Mastery isn’t about instant pleasure; it’s about delayed gratification, pushing through discomfort now for the reward of growth later.
The promise of future mastery is one of the most powerful motivators there is.
Leaders can foster this drive by:
Setting challenging yet achievable goals that stretch people.
Offering frequent feedback so progress is visible.
Celebrating milestones, not as endpoints, but as proof of development.
When people feel the weight of challenge and the joy of progress, they stay invested even through the difficult parts.
Managing for Intrinsic Motivation
Leading for mastery is a skill in itself. This is a skill you develop over years of observation, reflection, and practice.
It starts with self-awareness. Leaders must understand their own intrinsic motivators before they can effectively nurture them in others.

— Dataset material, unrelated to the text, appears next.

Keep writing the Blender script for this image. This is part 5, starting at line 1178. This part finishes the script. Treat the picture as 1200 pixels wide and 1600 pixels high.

Once that awareness is in place, leaders can consciously design environments that reinforce:
Connection: Creating trust and belonging
Contribution: Highlighting purpose and impact
Gratification: Supporting growth through challenge and feedback
Watch for Motivation Killers
Even well-intentioned leaders can unintentionally damage intrinsic motivation. Be mindful of:
Excessive internal competition that undermines connection.
Reassigning meaningful responsibilities without explanation.
Introducing extrinsic rewards for activities people already enjoy.
These small missteps can erode the very motivation you’re trying to build.
The Leader’s Role in the Journey to Mastery
Group success depends on interdependence, which includes people supporting and learning from each other.
As team dynamics shift, leaders must stay attuned to changes in motivation:
Are people still feeling connected?
Do they see the value of their contributions?
Are they still energized by the challenge?
When mistakes happen, resist the urge to blame. Instead, respond with curiosity and empathy to uncover what may have disrupted intrinsic motivation and rebuild it through trust and support.
Blame disengages. Curiosity re-engages.
Final Thoughts: Lead for Mastery, Not Compliance
Of all the skills a leader can master, managing for intrinsic motivation may be the most powerful.
When leaders nurture deeper connection, recognize genuine contribution, and enable gratification through growth, they unlock the kind of motivation that fuels long-term excellence.
In the end, only intrinsically motivated people make the sustained effort required for mastery. The leader’s role is to make that effort possible — and meaningful.